A motivação ao presente caso partiu do mesmo vigário paroquial – que acompanha estes matrimônios por mista religião no sul do Brasil – caso elucidado no dia 13 de agosto p.p. em nossa Paróquia Virtual (vide abaixo). Portanto, considerando o que já esclarecemos naquele expediente, apresentaremos apenas um resumo ao encaminhamento do caso em tela.

1. Elisabeth poderia ter solicitado do pároco da época a dispensa da forma canônica (can. 1108) e ainda a licença para que este matrimônio por mista religião (can. 1118) pudesse ser celebrado, ou na Igreja católica, ou na Igreja luterana.
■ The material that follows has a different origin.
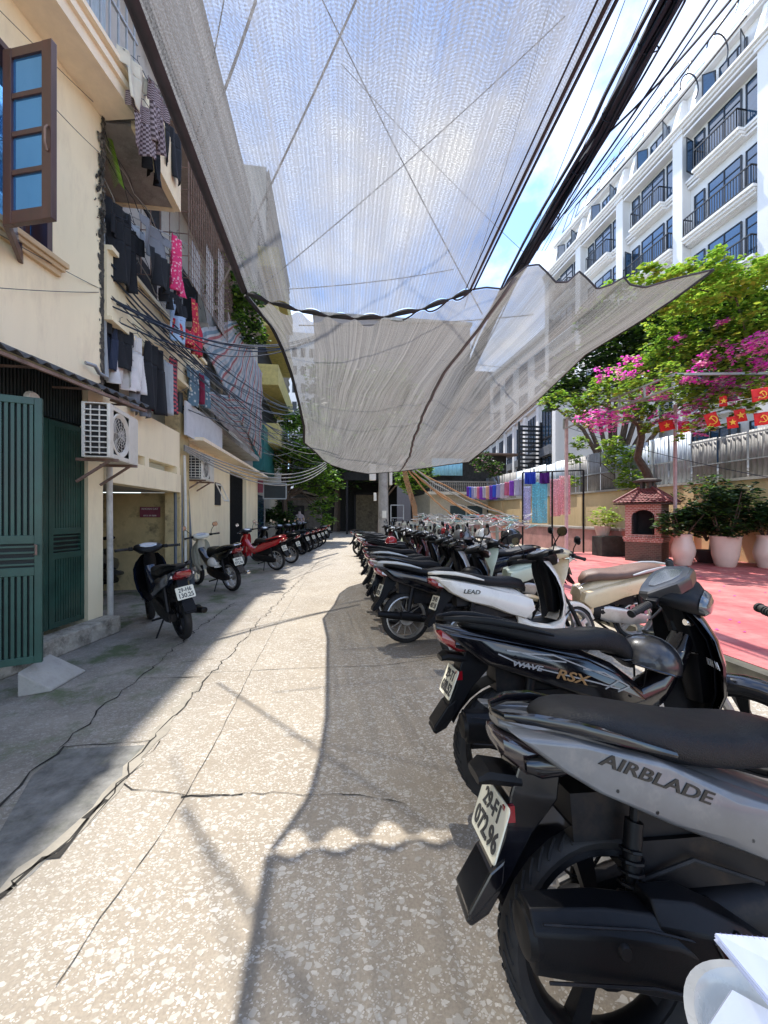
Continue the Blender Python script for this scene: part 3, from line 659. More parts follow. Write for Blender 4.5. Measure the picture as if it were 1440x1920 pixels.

Na época ela não procedeu a isso, porque possivelmente não sabia destas normas da Igreja católica;

2. O casamento foi celebrado numa igreja que mantém a comunhão ecumênica com a Igreja católica. Diante disso, percebemos o respaldo jurídico para a aplicação do cânon 1055, § 2, isto é, porque no caso aconteceu um contrato matrimonial entre batizados e por isso, mesmo que faltem os elementos próprios de sua legalidade (item anterior), ele é sacramento;

3. Não será necessária a incorporação de Elisabeth na Igreja católica, porque ela é católica desde o início e, mesmo que tenha contraído núpcias com um luterano, continuou sendo católica. Inclusive, hoje, ela é católica praticante;

4. Se o Ludwig concordar em passar para Igreja católica, deve ele fazer a sua profissão de fé e ser incorporado na mesma, podendo, inclusive, preparar-se adequadamente para a primeira Eucaristia e a Confirmação, através do catecumenato;

Em base a isso, a celebração do Jubileu de casamento poderá ser efetuada na Igreja católica, sem necessidade de nenhum processo de sanação na raiz deste matrimônio (can. 1161-1165), porque o consentimento já foi dado perante a Igreja luterana, que tem comunhão com a católica e esta bênção fecundou a vida a dois por nada menos que 25 anos. E se a Elisabeth se sente preparada para comungar pela primeira vez na Igreja católica, poderá fazê-la dentro da celebração do seu jubileu com Ludwig.